The interesting thing about the technology business is that, most of the time, it’s not the technology that matters. What matters is how people react to it, and what new social norms they form. This is especially true in today’s era, well past the midpoint of the deployment age of smartphones and the internet.

People — smart, thoughtful people, with relevant backgrounds and domain knowledge — thought that Airbnb and Uber were doomed to failure, because obviously no one would want to stay in a stranger’s home or ride in a stranger’s car. People thought the iPhone would flop, because users would “detest the touch screen interface.” People thought enterprise software-as-a-service would never fly, because executives would insist on keeping servers in-house at all costs.

These people were so, so, so wrong; but note that they weren’t wrong about the technology. (Nobody really argued about the technology.) Instead they were dead wrong about other people, and how their own society and culture would respond to this new stimulus.
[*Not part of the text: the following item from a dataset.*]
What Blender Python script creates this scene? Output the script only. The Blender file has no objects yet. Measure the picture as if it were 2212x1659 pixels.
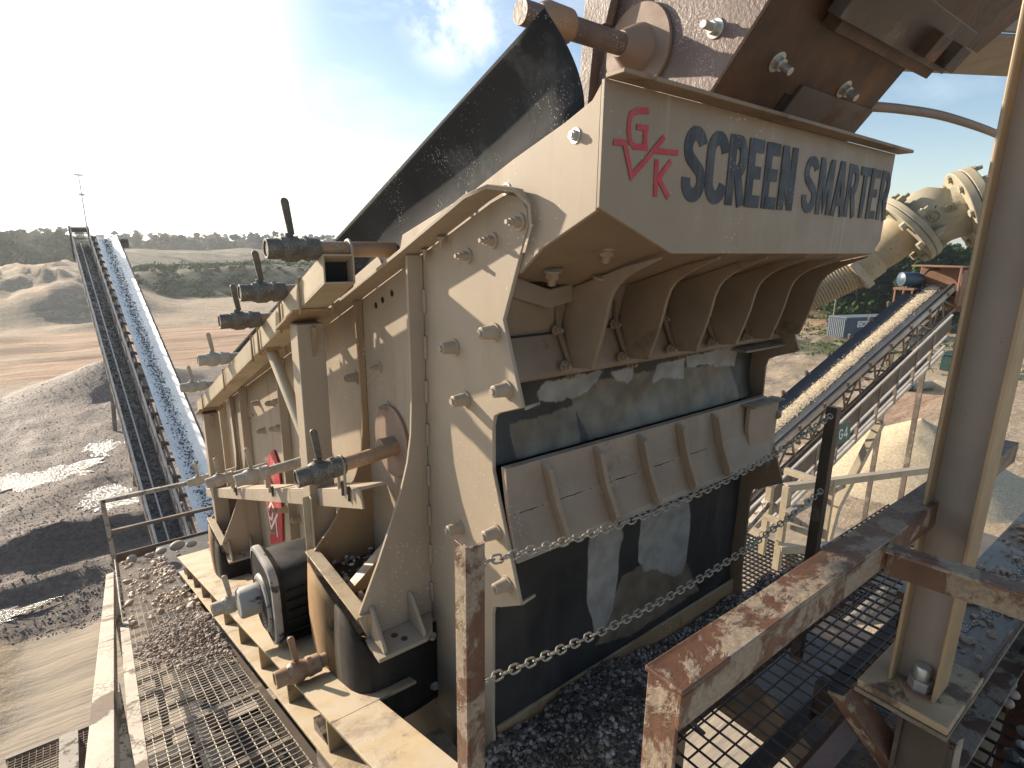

They were anthropologically incorrect.

This, of course, is why every major VC firm, and every large tech company, keeps a crack team of elite anthropologists busy at all times, with big budgets and carte blanche, reporting directly to the leadership team, right? (Looks around.) Oh. Instead they’re doing focus groups and user interviews, asking people in deeply artificial settings to project their usage of an alien technology in an unknown context, and calling that their anthropological, I’m sorry, their market research? Oh.

I kid, I kid. Sort of, at least, in that I’m not sure a crack team of elite anthropologists would be all that much more effective. It’s hard enough getting an accurate answer of how a person would use a new technology when that’s the only variable. When they live in a constantly shifting and evolving world of other new technologies, when the ones which take root and spread have a positive-feedback-loop effect on the culture and mindset toward new technologies, and when every one of your first 20 interactions with new tech changes your feelings about it … it’s basically impossible.

And so: painful trial and error, on all sides. Uber and Lyft didn’t think people would happily ride in strangers’ cars either; that’s why Uber started as what is now Uber Black, basically limos-via-app, and Lyft used to have that painfully cringeworthy “ride in the front seat, fist-bump your driver” policy. Those are the success stories. The graveyard of companies whose anthropological guesses were too wrong to pivot to rightness, or who couldn’t / wouldn’t do so fast enough, is full to bursting with tombstones.

That’s why VCs and Y Combinator have been much more secure businesses than startups; they get to run dozens or hundreds of anthropological experiments in parallel, while startups get to run one, maybe two, three if they’re really fast and flexible, and then they die.

This applies to enterprise businesses too, of course. Zoom was an anthropological bet that corporate cultures would make video conferencing big and successful if it actually worked. It’s easy to imagine the mood among CEOs instead being “we need in-person meetings to encourage those Moments of Serendipity,” which you’ll notice is the same argument that biased so many big companies against remote work and in favor of huge corporate campuses … an attitude that looks quaint, old-fashioned and outmoded, now.

This doesn’t just apply to the deployment phase of technologies. The irruption phase has its own anthropology. But irruption affects smaller sectors of the economy, whose participants are mostly technologists themselves, so it’s more anthropologically reasonable for techies to extrapolate from their own views and project how that society will change.

The meta-anthropological theory held by many is that what the highly technical do today, the less technical will do tomorrow. That’s a belief held throughout the tiny, wildly non-representative cryptocurrency community, for instance. But even if it was true once, is it still? Or is a shift away from that pattern to another, larger social change? I don’t know, but I can tell you how we’re going to find out: painful trial and error.